_Collected data:_
*-*-*
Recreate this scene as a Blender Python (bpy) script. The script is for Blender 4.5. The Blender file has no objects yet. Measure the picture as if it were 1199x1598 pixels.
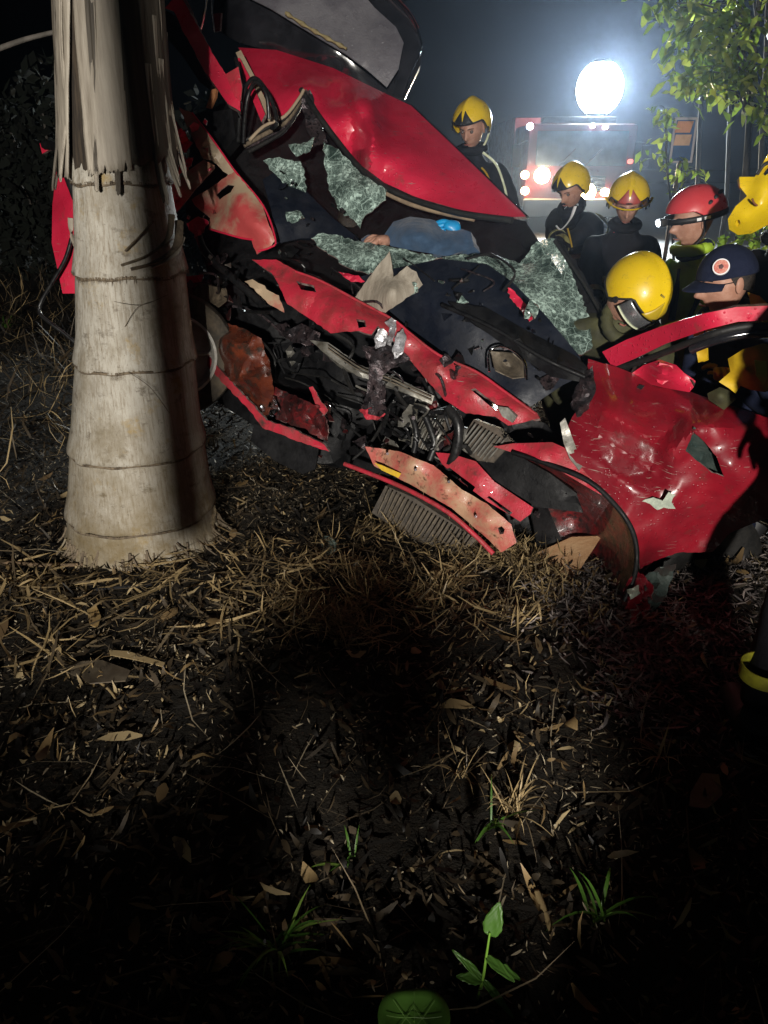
import bpy, bmesh, math, random
import numpy as np
from mathutils import Vector, Matrix, noise, Euler
from mathutils.geometry import delaunay_2d_cdt
R = math.radians
random.seed(7); rng = np.random.default_rng(7)
sc = bpy.context.scene
COL = sc.collection

# ------------------------------------------------------------------ camera
CAM_H, PITCH, F = 1.6, R(25.4), 1154.0
cam_d = bpy.data.cameras.new('camera'); cam = bpy.data.objects.new('camera', cam_d); COL.objects.link(cam)
cam.location = (0, 0, CAM_H); cam.rotation_euler = (math.pi/2 - PITCH, 0, 0)
cam_d.sensor_fit = 'VERTICAL'; cam_d.sensor_height = 36.0; cam_d.lens = 36.0*F/1598.0
cam_d.clip_end = 400; cam_d.clip_start = 0.05
sc.camera = cam
# ------------------------------------------------------------------ world: night sky
w = bpy.data.worlds.new('World'); sc.world = w; w.use_nodes = True
bg = w.node_tree.nodes['Background']
sky = w.node_tree.nodes.new('ShaderNodeTexSky'); sky.sky_type = 'NISHITA'; sky.sun_disc = False
sky.sun_elevation = R(-4.0); sky.sun_rotation = R(200)
w.node_tree.links.new(sky.outputs[0], bg.inputs[0]); bg.inputs[1].default_value = 0.006
# ------------------------------------------------------------------ moonlight
ld = bpy.data.lights.new('moon', 'SUN'); ld.energy = 0.012; ld.angle = R(2); ld.color = (.75, .85, 1)
moon = bpy.data.objects.new('moon', ld); COL.objects.link(moon); moon.rotation_euler = (R(35), R(25), 0)
# ------------------------------------------------------------------ lamps of the place (bodies are built further down)
LAMP_POS = Vector((-0.05, -4.5, 2.05))        # rescue work lamp on a tripod behind the photographer
LAMP_AIM = Vector((-0.12, 3.6, 1.48))
LAMP_W, LAMP_CONE = 3300.0, R(52)
FLOOD_W, HEAD_W = 8500.0, 2200.0
def spot(name, pos, aim, power, cone, blend, radius, color):
    l = bpy.data.lights.new(name, 'SPOT'); l.energy = power; l.spot_size = cone; l.spot_blend = blend
    l.shadow_soft_size = radius; l.color = color
    o = bpy.data.objects.new(name, l); COL.objects.link(o); o.location = pos
    o.rotation_euler = (Vector(aim)-Vector(pos)).to_track_quat('-Z', 'Y').to_euler()
    return o
spot('work_lamp_light', LAMP_POS, LAMP_AIM, LAMP_W, LAMP_CONE, .75, .10, (1, .945, .86))
# ------------------------------------------------------------------ exposure, render
vs = sc.view_settings; vs.view_transform = 'Standard'; vs.look = 'None'; vs.exposure = 0.0; vs.gamma = 1.0; vs.use_curve_mapping = False
sc.render.engine = 'CYCLES'
cy = sc.cycles; cy.use_denoising = True; cy.max_bounces = 6; cy.diffuse_bounces = 2; cy.glossy_bounces = 3
cy.transmission_bounces = 4; cy.transparent_max_bounces = 8; cy.volume_bounces = 0; cy.sample_clamp_indirect = 4.0
cy.caustics_reflective = False; cy.caustics_refractive = False

# ================================================================== helpers
SP, CP = math.sin(PITCH), math.cos(PITCH)
def at(px, py, Y):
    x = (px-599.5)/F; u = (799-py)/F
    d = Vector((x, CP+u*SP, -SP+u*CP))
    return Vector((0, 0, CAM_H)) + d*(Y/d.y)
def yf(px): return 3.6-(px-300)*0.0015      # the plane of the car's smashed front

def fbm(v, s, o=3):
    return noise.fractal(Vector(v)*s, 1.0, 2.0, o)
def ground_z(x, y):
    z = .045*noise.noise(Vector((x*.9, y*.9, 3.1))) + .018*noise.noise(Vector((x*3.1, y*3.1, 8.2)))
    if x < -1.6: z += .16*min(3.0, (-1.6-x))*max(0, min(1, (y-2.5)/2.5))
    return z

# ---------------------------------------------------------------- materials
MATS = {}
def mat(name, c1, c2=None, rough=.6, metal=0., coat=0., scale=8., lo=.4, hi=.6, bump=0., bscale=60., c3=None, s3=25., lo3=.6, hi3=.7,
        emit=None, estr=0., trans=0., alpha=1., stretch=None, spec=.5, island=False, drops=0., scratch=None, sheen=0., bump2=0., bscale2=400., crough=.05):
    if name in MATS: return MATS[name]
    m = bpy.data.materials.new(name); m.use_nodes = True; nt = m.node_tree; N = nt.nodes; L = nt.links
    b = N['Principled BSDF']
    tc = N.new('ShaderNodeTexCoord'); src = tc.outputs['Object']
    if stretch:
        mp = N.new('ShaderNodeMapping'); mp.inputs['Scale'].default_value = stretch; L.new(src, mp.inputs[0]); src = mp.outputs[0]
    def nz(s, det=5):
        n = N.new('ShaderNodeTexNoise'); n.inputs['Scale'].default_value = s; n.inputs['Detail'].default_value = det
        n.inputs['Roughness'].default_value = .65; L.new(src, n.inputs['Vector']); return n
    def ramp(o, a, c):
        r = N.new('ShaderNodeMapRange'); r.inputs[1].default_value = a; r.inputs[2].default_value = c; L.new(o, r.inputs[0]); return r.outputs[0]
    def mix(f, a, c):
        x = N.new('ShaderNodeMix'); x.data_type = 'RGBA'; L.new(f, x.inputs[0])
        for i, v in ((6, a), (7, c)):
            if isinstance(v, tuple): x.inputs[i].default_value = (*v, 1)
            else: L.new(v, x.inputs[i])
        return x.outputs[2]
    colr = None
    if island:
        g = N.new('ShaderNodeNewGeometry'); fac = g.outputs['Random Per Island']; colr = mix(fac, c1, c2 or c1)
        if c3:
            mth = N.new('ShaderNodeMath'); mth.operation = 'FRACT'; m2 = N.new('ShaderNodeMath'); m2.operation = 'MULTIPLY'; m2.inputs[1].default_value = 7.31
            L.new(fac, m2.inputs[0]); L.new(m2.outputs[0], mth.inputs[0]); colr = mix(ramp(mth.outputs[0], lo3, hi3), colr, c3)
    elif c2:
        colr = mix(ramp(nz(scale).outputs[0], lo, hi), c1, c2)
        if c3: colr = mix(ramp(nz(s3).outputs[0], lo3, hi3), colr, c3)
    if scratch and colr is not None:
        mp2 = N.new('ShaderNodeMapping'); mp2.inputs['Scale'].default_value = (9, 9, 160); mp2.inputs['Rotation'].default_value = (.4, .7, .3); L.new(tc.outputs['Object'], mp2.inputs[0])
        sn = N.new('ShaderNodeTexNoise'); sn.inputs['Scale'].default_value = 1.6; sn.inputs['Detail'].default_value = 3; L.new(mp2.outputs[0], sn.inputs[0])
        g1 = ramp(sn.outputs[0], .66, .70); g2 = ramp(nz(4).outputs[0], .5, .6); mu = N.new('ShaderNodeMath'); mu.operation = 'MULTIPLY'; L.new(g1, mu.inputs[0]); L.new(g2, mu.inputs[1])
        colr = mix(mu.outputs[0], colr, scratch)
        fine = ramp(nz(150, 2).outputs[0], .70, .74); colr = mix(fine, colr, (.05, .03, .025))
    if colr is None: b.inputs['Base Color'].default_value = (*c1, 1)
    else: L.new(colr, b.inputs['Base Color'])
    b.inputs['Roughness'].default_value = rough; b.inputs['Metallic'].default_value = metal
    b.inputs['Coat Weight'].default_value = coat; b.inputs['Coat Roughness'].default_value = crough
    b.inputs['Specular IOR Level'].default_value = spec
    b.inputs['Sheen Weight'].default_value = sheen
    b.inputs['Alpha'].default_value = alpha
    b.inputs['Transmission Weight'].default_value = trans
    if c2 and rough < .6 and not island:
        rr = N.new('ShaderNodeMapRange'); rr.inputs[1].default_value = .3; rr.inputs[2].default_value = .7
        rr.inputs[3].default_value = max(.02, rough*.7); rr.inputs[4].default_value = min(1, rough*1.6+.05)
        L.new(nz(scale*2.3).outputs[0], rr.inputs[0]); L.new(rr.outputs[0], b.inputs['Roughness'])
    if bump:
        bp = N.new('ShaderNodeBump'); bp.inputs['Strength'].default_value = bump; bp.inputs['Distance'].default_value = .01
        L.new(nz(bscale).outputs[0], bp.inputs['Height'])
        if bump2:
            b2 = N.new('ShaderNodeBump'); b2.inputs['Strength'].default_value = bump2; b2.inputs['Distance'].default_value = .003
            L.new(nz(bscale2, 2).outputs[0], b2.inputs['Height']); L.new(bp.outputs[0], b2.inputs['Normal']); bp = b2
        if drops:
            vo_ = N.new('ShaderNodeTexVoronoi'); vo_.inputs['Scale'].default_value = 75; L.new(tc.outputs['Object'], vo_.inputs['Vector'])
            dm = N.new('ShaderNodeMapRange'); dm.inputs[1].default_value = .12; dm.inputs[2].default_value = .34; dm.inputs[3].default_value = 1; dm.inputs[4].default_value = 0; L.new(vo_.outputs['Distance'], dm.inputs[0])
            sp_ = N.new('ShaderNodeSeparateColor'); L.new(vo_.outputs['Color'], sp_.inputs[0]); gt = ramp(sp_.outputs[0], .62, .70); mq = N.new('ShaderNodeMath'); mq.operation = 'MULTIPLY'; L.new(dm.outputs[0], mq.inputs[0]); L.new(gt, mq.inputs[1])
            b3 = N.new('ShaderNodeBump'); b3.inputs['Strength'].default_value = drops; b3.inputs['Distance'].default_value = .004; L.new(mq.outputs[0], b3.inputs['Height']); L.new(bp.outputs[0], b3.inputs['Normal']); bp = b3
        L.new(bp.outputs[0], b.inputs['Normal'])
    if emit: b.inputs['Emission Color'].default_value = (*emit, 1); b.inputs['Emission Strength'].default_value = estr
    MATS[name] = m; return m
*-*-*
_Exercise:_
Everything from the first line of the listing above through the line that contains "COL = sc.collection" is to be restated word for word, minus the pictures.

_Final answer:_
Recreate this scene as a Blender Python (bpy) script. The script is for Blender 4.5. The Blender file has no objects yet. Measure the picture as if it were 1199x1598 pixels.
import bpy, bmesh, math, random
import numpy as np
from mathutils import Vector, Matrix, noise, Euler
from mathutils.geometry import delaunay_2d_cdt
R = math.radians
random.seed(7); rng = np.random.default_rng(7)
sc = bpy.context.scene
COL = sc.collection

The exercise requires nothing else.